Après avoir sauvagement (et logiquement) rembarré Michael, il y a ce moment d’une rare fugacité, où Oscar décide d’accepter le baiser de réconciliation de Michael. C’est durant cette seconde (superbement jouée) que le personnage réalise qu’il s’adresse à quelqu’un de sincèrement ignorant, sclérosé d’un handicap social qui le rend régulièrement inadéquat en public. Le baiser en lui-même était cependant une limite que les scénaristes eux-mêmes n’étaient pas prêts à franchir dans le script. Dans le podcast Office Ladies, Jenna Fisher expliquait qu’à l’origine Michael devrait embrasser Oscar sur le front. C’est Steve Carell qui a décidé de lui-même d’improviser cette version, à la surprise générale. Y compris celle de l’acteur Oscar Nunez, qui n’as strictement rien vu venir. Dans un entretient avec Andy Greene pour le livre The Untold Story of The Office, Oscar Nunez explique : « On faisait que refaire la scène encore et encore, et on s’enlaçait… Mais Steve a senti qu’il manquait un truc, et il avait raison ».

// L’INTELLIGENCE DANS LA BÊTISE

Dans la scène en question, on voit Oscar bloqué (presque tétanisé) incapable de réagir à ce qui lui arrive. Nunez n’a jamais eu l’opportunité de se préparer à la scène du baiser, et c’est peut-être une des clés de sa sincérité à l’écran. En réalité, personne n’était vraiment prêt pour ça. Ni Oscar, ni le public, et encore moins le reste des acteurs dont certains ont eu du mal à contenir leur surprise tout en restant dans le personnage. Si on regarde bien, on peut par exemple voir BJ Novak (Ryan Howard) tourner la tête pour ne pas exploser de rire.
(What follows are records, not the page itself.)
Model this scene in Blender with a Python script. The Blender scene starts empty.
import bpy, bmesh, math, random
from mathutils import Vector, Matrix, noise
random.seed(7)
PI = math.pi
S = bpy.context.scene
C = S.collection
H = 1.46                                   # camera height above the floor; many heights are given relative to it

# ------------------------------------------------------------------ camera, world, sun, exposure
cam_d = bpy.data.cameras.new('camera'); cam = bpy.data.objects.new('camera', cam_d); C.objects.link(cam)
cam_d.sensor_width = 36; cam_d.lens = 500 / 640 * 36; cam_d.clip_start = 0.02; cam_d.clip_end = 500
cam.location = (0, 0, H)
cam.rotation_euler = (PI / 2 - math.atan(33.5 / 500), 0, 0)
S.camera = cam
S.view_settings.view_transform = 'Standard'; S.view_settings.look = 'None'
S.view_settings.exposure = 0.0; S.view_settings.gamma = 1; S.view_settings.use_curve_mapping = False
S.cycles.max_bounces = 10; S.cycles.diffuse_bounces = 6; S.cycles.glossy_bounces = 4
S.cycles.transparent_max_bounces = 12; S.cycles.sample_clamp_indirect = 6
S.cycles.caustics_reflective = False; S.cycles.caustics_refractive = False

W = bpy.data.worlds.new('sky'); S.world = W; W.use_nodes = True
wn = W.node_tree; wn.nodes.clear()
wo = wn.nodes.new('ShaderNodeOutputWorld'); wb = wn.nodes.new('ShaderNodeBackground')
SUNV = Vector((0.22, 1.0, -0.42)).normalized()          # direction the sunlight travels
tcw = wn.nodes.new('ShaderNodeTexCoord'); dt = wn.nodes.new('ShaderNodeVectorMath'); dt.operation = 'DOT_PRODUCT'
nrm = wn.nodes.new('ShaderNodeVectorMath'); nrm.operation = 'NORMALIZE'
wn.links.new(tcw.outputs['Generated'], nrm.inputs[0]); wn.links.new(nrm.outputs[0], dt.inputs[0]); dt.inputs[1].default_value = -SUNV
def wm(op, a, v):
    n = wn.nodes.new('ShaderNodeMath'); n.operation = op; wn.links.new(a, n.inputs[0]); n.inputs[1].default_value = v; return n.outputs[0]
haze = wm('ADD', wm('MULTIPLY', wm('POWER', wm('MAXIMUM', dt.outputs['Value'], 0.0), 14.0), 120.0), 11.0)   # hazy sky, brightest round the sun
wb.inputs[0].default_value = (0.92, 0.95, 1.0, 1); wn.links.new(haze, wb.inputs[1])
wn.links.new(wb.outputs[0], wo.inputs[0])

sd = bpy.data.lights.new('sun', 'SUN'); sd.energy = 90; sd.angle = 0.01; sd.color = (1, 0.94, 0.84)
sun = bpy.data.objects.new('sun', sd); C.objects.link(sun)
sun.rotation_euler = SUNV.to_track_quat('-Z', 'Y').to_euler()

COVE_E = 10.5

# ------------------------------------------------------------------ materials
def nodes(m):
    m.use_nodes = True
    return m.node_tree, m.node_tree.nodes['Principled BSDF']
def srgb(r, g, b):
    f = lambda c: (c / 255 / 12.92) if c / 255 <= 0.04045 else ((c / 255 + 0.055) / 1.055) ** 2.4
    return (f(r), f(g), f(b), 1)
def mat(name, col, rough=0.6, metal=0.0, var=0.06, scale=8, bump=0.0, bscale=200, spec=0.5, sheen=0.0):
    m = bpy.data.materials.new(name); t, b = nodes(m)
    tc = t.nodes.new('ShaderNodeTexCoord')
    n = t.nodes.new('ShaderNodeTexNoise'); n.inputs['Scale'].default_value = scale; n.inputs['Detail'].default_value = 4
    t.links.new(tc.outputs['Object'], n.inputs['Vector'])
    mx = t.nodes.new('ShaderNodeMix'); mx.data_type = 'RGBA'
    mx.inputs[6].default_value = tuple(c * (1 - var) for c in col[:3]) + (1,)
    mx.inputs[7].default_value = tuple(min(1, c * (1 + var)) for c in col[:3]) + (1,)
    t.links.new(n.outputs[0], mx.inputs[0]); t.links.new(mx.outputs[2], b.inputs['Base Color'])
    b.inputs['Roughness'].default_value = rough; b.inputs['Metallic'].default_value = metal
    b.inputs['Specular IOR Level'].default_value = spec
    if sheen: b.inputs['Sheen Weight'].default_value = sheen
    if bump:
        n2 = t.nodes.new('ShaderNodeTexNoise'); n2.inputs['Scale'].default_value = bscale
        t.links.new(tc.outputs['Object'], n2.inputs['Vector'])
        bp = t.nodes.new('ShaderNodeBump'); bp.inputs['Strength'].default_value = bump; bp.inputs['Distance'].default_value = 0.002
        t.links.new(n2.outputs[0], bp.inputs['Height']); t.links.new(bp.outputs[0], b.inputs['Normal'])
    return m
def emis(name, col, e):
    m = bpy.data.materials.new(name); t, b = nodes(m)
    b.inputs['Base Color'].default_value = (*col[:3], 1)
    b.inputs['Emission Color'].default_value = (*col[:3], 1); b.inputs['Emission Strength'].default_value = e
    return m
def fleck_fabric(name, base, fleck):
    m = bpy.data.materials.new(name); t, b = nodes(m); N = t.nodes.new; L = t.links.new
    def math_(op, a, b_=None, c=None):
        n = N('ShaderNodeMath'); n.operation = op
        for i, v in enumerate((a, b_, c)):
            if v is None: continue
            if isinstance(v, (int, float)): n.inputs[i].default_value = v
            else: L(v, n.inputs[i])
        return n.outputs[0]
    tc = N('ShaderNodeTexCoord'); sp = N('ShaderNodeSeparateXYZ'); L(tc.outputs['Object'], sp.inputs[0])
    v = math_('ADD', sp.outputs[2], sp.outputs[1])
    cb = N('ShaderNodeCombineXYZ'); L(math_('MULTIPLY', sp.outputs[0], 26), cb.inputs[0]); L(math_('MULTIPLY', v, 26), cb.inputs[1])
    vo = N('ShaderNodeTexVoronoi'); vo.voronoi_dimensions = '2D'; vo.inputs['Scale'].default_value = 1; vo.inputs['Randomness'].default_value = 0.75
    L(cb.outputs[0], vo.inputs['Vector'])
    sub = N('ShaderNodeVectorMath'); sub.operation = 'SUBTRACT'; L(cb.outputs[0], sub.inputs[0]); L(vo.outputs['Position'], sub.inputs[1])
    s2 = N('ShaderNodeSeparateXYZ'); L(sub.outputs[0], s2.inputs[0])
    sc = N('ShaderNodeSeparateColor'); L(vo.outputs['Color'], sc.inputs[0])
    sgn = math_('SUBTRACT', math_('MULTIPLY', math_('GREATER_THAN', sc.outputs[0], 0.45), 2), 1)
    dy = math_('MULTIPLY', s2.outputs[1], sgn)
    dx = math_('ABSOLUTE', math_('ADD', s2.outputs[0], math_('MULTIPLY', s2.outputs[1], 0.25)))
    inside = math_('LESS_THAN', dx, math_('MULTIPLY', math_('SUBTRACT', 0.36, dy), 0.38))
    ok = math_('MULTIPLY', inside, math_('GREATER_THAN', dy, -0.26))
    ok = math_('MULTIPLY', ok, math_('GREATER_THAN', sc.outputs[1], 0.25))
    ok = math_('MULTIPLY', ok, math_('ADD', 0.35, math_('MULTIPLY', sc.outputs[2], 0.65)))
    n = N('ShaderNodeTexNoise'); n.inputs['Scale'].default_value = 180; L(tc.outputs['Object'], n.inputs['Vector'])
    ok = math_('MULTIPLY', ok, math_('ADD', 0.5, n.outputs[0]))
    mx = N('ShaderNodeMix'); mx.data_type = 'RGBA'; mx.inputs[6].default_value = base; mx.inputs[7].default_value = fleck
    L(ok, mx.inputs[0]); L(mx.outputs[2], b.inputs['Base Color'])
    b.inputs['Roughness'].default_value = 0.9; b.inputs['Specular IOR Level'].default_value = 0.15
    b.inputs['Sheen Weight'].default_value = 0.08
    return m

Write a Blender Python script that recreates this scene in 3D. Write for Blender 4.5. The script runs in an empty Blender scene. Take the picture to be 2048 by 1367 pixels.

Pris par l’effervescence de l’improvisation, l’acteur Rainn Wilson (Dwight) s’est alors lui aussi mis à improviser en essayant d’embrasser Oscar, avant de se faire rembarrer par Michael. Rien de tout ça n’était prévu, et c’est en partie ce qui rend le moment aussi drôle : l’instant éphémère échappe au contrôle de ses créateurs. Ce sont juste les personnages qui s’expriment sans filtre. C’est plus ou moins toute l’essence de The Office, qui puise toute sa force dans sa manière de faire exister le surréalisme au sein de moments qui paraissent (étrangement) naturels.

Et si l’attention est évidemment sur Oscar et Michael, le réalisme transparaît aussi dans les réactions du reste du casting. La magie des petits regards volés a rarement été aussi forte que dans cet épisode (Stanley en lâche un phénoménal). Kelly est émerveillée, Angela donne l’impression qu’elle s’apprête à déclencher l’armageddon avec son regard, même Meredith est estomaquée. Cet état d’hallucination collective souligne une autre des forces universelle de The Office : sa salle de conférence. L’arène, le purgatoire, ce petit théâtre privé de toutes les démonstrations de Michael, où les murs sont souvent trop étroits pour l’énormité des choses qu’il s’y passe. C’est le réalisateur Ken Kwapis qui avait eu l’idée d’agglutiner tout le casting dans cette salle restreinte, dès l’épisode Diversity Day. La sensation d’étouffement et de huis clos qui en ressort ne fait qu’accentuer l’impact de la comédie. « Ce qui est bien avec la salle de conférence, c’est qu’elle créer une audience d’employés attentifs aux comportements grinçants de Michael Scott » expliquait Kwapis dans une interview avec Uproxx. Si l’open-space de la série est une grande scène à découvert, la salle de conférence est un théâtre de poche. Un lieu d’intimités brisées, où la portée des extravagances de Michael est décuplée. La scène est tellement marquante qu’on en oubliait presque que Gay Witch Hunt marque aussi l’arrivée de Ed Helms (Andy Bernard) et Rashida Jones (Karen Filippelli) dans la série.

// LA MAGIE DE LA SALLE DE CONFÉRENCE

Gay Witch Hunt est un épisode important dans The Office, car à l’image de Diversity Day, il démontre toute la force scénaristique de la série, qui parvient à aborder des sujets délicats (on parle quand même d’un coming out forcé), tout en restant sincèrement drôles. Au moment de sa diffusion en 2007, Gay Witch Hunt a participé à l’ouverture d’un dialogue sain sur l’homophobie au bureau, explorant l’idée que toutes les discriminations ne sont pas le fruit d’une intention maléfique, et la nécessité de dialogue qui en découle. Il faut vraiment souligner la force de l’écriture de Greg Daniels (également showrunner de la série), qui fait preuve ici d’une remarquable intelligence dans sa manière de souligner l’abyssale bêtise. Ce dernier a d’ailleurs reçu pour cet épisode un Emmy Award pour l’écriture d’une série comique — entièrement mérité.